O tempo que o tempo tem
“O tempo perguntou ao tempo quanto tempo o tempo tem; o tempo respondeu, ao tempo, que o tempo tem tanto tempo quanto tempo, o tempo tem”
Isto nāo está fácil; não vai dar: pensa, enquanto, em mais uma manhã cinzenta, aguarda pela filha. O que aconteceu? Ainda ontem estava na preguiça dos dias quentes e lentos de verão; um pequeno intervalo mais adiante, no frio e caloroso Natal; agora, somente uma ínfima fracção depois, está de novo mergulhado na rotina dos dias iguais - apesar de todos diferentes - onde tudo encaixa, sem que se tenha plena consciência do esforço empregue; dias onde o cansaço se acumula, para só se voltar a reduzir, algures, lá para o verão. É verdade, um dia destes - logo, logo - voltamos ao verão e depois, novamente, será Natal. Um ciclo, uma espiral continua - mas finita -, repetitiva: instantes; momentos; vivências; esperas; inquietudes; e paz. Em abono da verdade, pelo meio, ainda teremos o Carnaval, a Páscoa e todos os outros dias que, apesar de não terem um nome especifico, não são dias menores; na realidade são a maioria. Pensando melhor, talvez sejam mesmo menores, pelo menos em tamanho - porque os atravessamos num ápice, inconscientes, quase sempre, do tempo que passa - no entanto, nunca mais acabam.
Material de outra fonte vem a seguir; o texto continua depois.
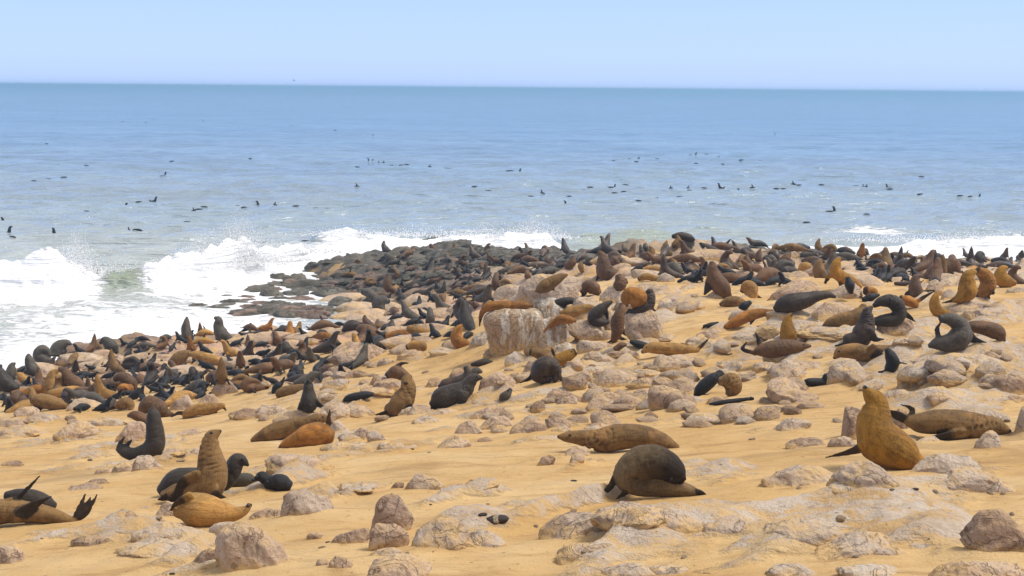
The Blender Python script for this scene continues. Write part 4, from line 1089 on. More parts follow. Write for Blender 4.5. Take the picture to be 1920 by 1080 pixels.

Recorda o sabor do tempo em que os dias eram maiores; a idade onde, para tudo, havia tempo. O tempo em que se fartava das férias; onde as horas tinham de ser preenchidas dalguma forma. A delicia das horas, a entreter o tempo, aguardando o momento do jantar; tardes que pareciam não ter fim. O desafio de disfrutar cada momento; o fazer nada, sem que tal seja um desperdício de tempo; preguiçar, simplesmente, sem culpa, sem ser um crime; dedicar um fim-de-semana inteiro a saborear simplesmente cada momento e não sentir que perdeu um pedaço da própria existência. Porque sente, agora, que tem que espremer todos os minutos? Porque se alterou a noção do tempo? Porque perdeu a maravilhosa inconsciência do tempo que temos na infância; a eterna juventude? Talvez seja, esse mesmo, o maior desafio que a vida nos reserva: disfrutar da melhor forma do tempo que nos é entregue quando nascemos; quando o tique-taque soou pela primeira vez. Parece-lhe, agora, que, antes, o sabia fazer melhor, que foi perdendo essa capacidade de aproveitar cada minuto - nem que fosse para não fazer nada. Cada momento passou a terminar realmente num ápice. Somente na espera o tempo continua a dilata-se, a expandir-se; quase que volta para trás; cada minuto são horas.
Perdida a eternidade da juventude, a inconsciente inconsciência do tempo, resta-lhe assumir a sua finitude, de que existe um limite algures, ali, ao dobrar duma esquina. A sensação de eternidade acaba quando, pela primeira vez, tomamos consciência que temos a idade dos nossos pais - a idade em que tomámos consciência que tinhamos pais; acaba no momento em que começámos a compreender muito daquilo que não podiamos compreender antes: o momento em que realizamos o muito pelo que eles passaram. A eternidade termina, de vez, quando os nossos filhos atingem a idade em que os concebemos; quando temos que lhes entregar o testemunho; quando passam a ser os guardiões da eternidade. A eternidade acaba quando, por uma primeira vez, sentimos a morte por perto; quando ela toca um daqueles que tomávamos por eternos, um daqueles que nos faz uma falta do caraças; nem que seja para nos ajudarem a ocupar o tempo.
Acorda para a realidade, nua e crua: passaram mais cinco minutos, não deu por nada, o tempo voa. A miúda nunca mais se despacha: inquieta-se, vou acabar por chegar atrasado; vou ficar sem tempo, para ter tempo, para tomar o pequeno almoço, descansado, lendo o jornal, com tempo. Perde um segundo a reflectir: ainda ontem, ela sentava as fraldas na nossa cabeça, para acordarmos, e agora estou, aqui, à espera duma quase mulher para quem a eternidade ainda existe. Para ela, tempo é, realmente, como na definição: uma série ininterrupta e eterna de instantes; para ela o tempo tem, ainda, felizmente, uma outra dimensão. Tem ainda o tempo para ter o tempo, necessário, para saborear, correctamente, cada instante da vida.
É verdade que não há bem que sempre dure mas também é verdadeiro que não há mal que nunca acabe: ela, finalmente, está pronta para sair.